Another one bites the dust

As you know, I have recently left a job as a physics teacher on account that the teaching establishment is too conservative and I don't think that new technologies are being utilised properly yet in secondary education, but it looks like the nationwide shortage of physics teachers is really strangling the subject to death.

Reading has just closed it's physics department and joins a growing list of leading universities including Newcastle to close it's doors to physicists.

What we're seeing here is a failure on the part of the government to entice and retain physics teachers and a clear lack of understanding of us as professionals and people. Physicists are a diverse people and we have so much opportunity out there for better paid jobs that aren't so damn constrained, yet schools continue to want to see these incredibly gifted, intelligent and forward thinking people performing and teaching in outdated ways with little or no financial support in most cases (that was not the case with my old school of course, rich private school that it was).

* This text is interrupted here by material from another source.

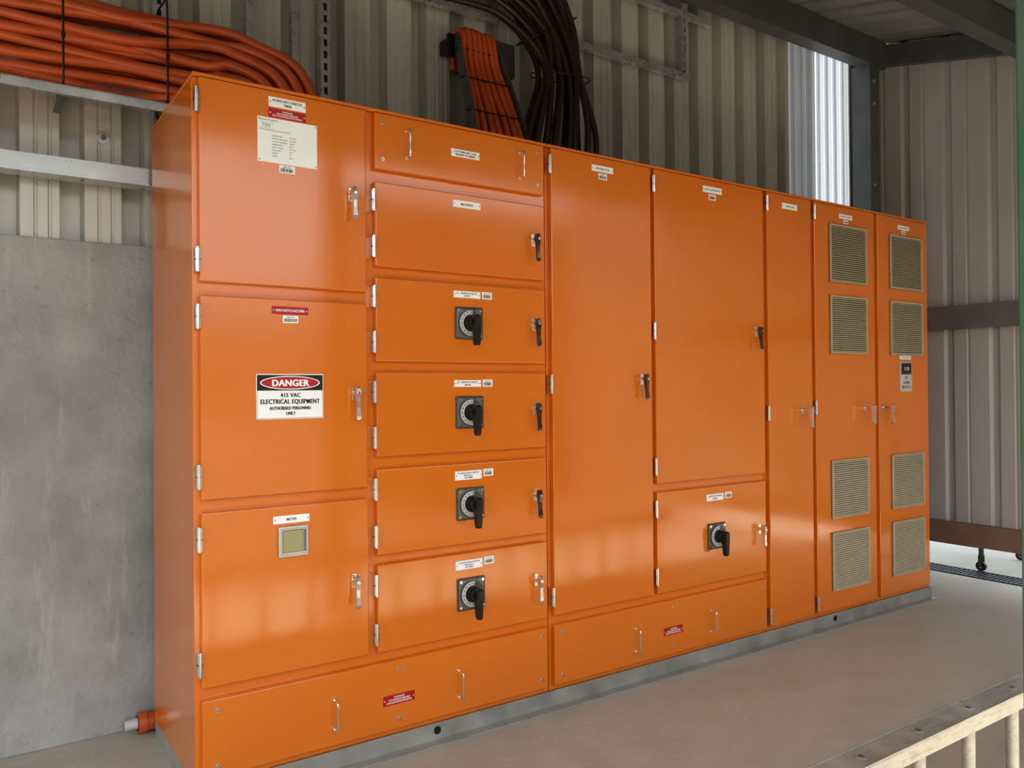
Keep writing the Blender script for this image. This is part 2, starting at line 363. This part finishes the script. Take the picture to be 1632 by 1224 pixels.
def plate(b,x0,x1,z0,z1,m,t=.0015,bev=0): b.box(x0,x1,-t,0,z0,z1,m,bev)
def sign(parent,x0,x1,z0,z1,lines,bg=WHITE,ink=INK,pins=True,hs=None,label=None):
    b=MB();plate(b,x0,x1,z0,z1,bg);h=z1-z0;n=len(lines);cx=(x0+x1)/2;lh=h*.8/n
    for i,t in enumerate(lines): b.text(t,cx,z1-h*.1-lh*(i+.5),-.0018,min(lh*.66,.008),ink,maxw=(x1-x0)*.8)
    if pins:
        for x in(x0+.005,x1-.005): b.cyl((x,-.0015,(z0+z1)/2),(x,-.0022,(z0+z1)/2),.002,DGREY if bg is not RED else WHITE,n=10)
    return fin(b,'label_plate',parent,(cx,0,z0),label=label)
def barcode(parent,x0,x1,z0,z1):
    b=MB();plate(b,x0,x1,z0,z1,WHITE);h=z1-z0;x=x0+.004;rr=random.Random(int(x0*1000))
    while x<x1-.005:
        w=rr.choice([.0008,.0014,.002]);b.box(x,x+w,-.0018,-.0014,z0+h*.15,z0+h*.6,INK);x+=w+rr.choice([.0008,.0014])
    b.text('ASSET 0417',(x0+x1)/2,z1-h*.22,-.0018,h*.16,INK,maxw=(x1-x0)*.8)
    return fin(b,'barcode_sticker',parent,((x0+x1)/2,0,z0))
def door(x0,x1,z0,z1,name='door',label=None):
    b=MB();b.box(x0,x1,0,.0225,z0,z1,ORANGE,.0035,3)
    return fin(b,name,SB,(x0,0.011,z0),label=label)
def hinges(d,x,zs):
    for z in zs: place(H,'hinge',d,(x,.004,z))
def hnd(d,me,x,z,lab): place(me,'handle',d,(x,0,z),label=lab)

a0,a1,b0,b1,c0,c1,d0,d1,e0,e1,g0,g1,h0,h1=.018,.550,.584,1.294,1.328,1.860,1.883,2.601,2.630,2.973,3.001,3.530,3.563,4.067
zt=2.177
D=door(a0,a1,1.566,zt);hinges(D,a0-.008,(2.105,1.43+.2));hnd(D,HC,.497,1.885,'chrome lever handle')
sign(D,.225,.344,2.127,2.158,['INCOMING SUPPLY CONNECTION','TMSB'])
sign(D,.225,.344,2.094,2.122,['WARNING','LIVE BUSBARS BEHIND','ISOLATE ELSEWHERE BEFORE REMOVAL'],RED,WINK)
barcode(D,.258,.308,1.924,1.948)
b=MB();plate(b,.190,.381,1.951,2.091,WHITE)
b.text('MANUFACTURED BY',.195,2.083,-.0018,.0045,INKG,align='LEFT')
b.box(.196,.24,-.0018,-.0014,2.058,2.0586,INKG);b.box(.196,.24,-.0018,-.0014,2.074,2.0746,INKG)
b.text('TIEM',.218,2.0665,-.0018,.009,INKG,maxw=.03,off=0);b.text('SWITCHBOARDS & AUTOMATION',.196,2.052,-.0018,.0045,INKG,align='LEFT',off=0)
for i,(l,v) in enumerate([('ORDER NO','SB-1042'),('RATED VOLTAGE','415 VAC'),('RATED CURRENT','1600 A'),('FREQUENCY','50 Hz'),('FAULT LEVEL','50 kA 1s'),('IP RATING','IP 54'),('FORM','3b'),('DATE','2012')]):
    z=2.036-i*.009;b.text(l,.235,z,-.0018,.0045,INK,align='LEFT',off=0);b.text(v,.29,z,-.0018,.0045,INK,align='LEFT',off=0)
for x in(.195,.376):
    for z in(1.957,2.085): b.cyl((x,-.0015,z),(x,-.002,z),.002,DGREY,n=10)
fin(b,'rating_plate',D,(.285,0,1.95),label='white printed rating plate')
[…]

There are some great teachers out there and they are consistently being let down by a system that doesn't pay nearly enogh against the payoffs that physics graduates can get elsewhere, insists on standards that are frankly patronising and doesn't recognise and reward innovation.

Teaching is a great profession or it should be, and physics is a great subject. But you just have to look at the facts that pupils are just not doing it any more. Where are all the teachers gone? When is the government going to stop making physics teaching look like a second class profession?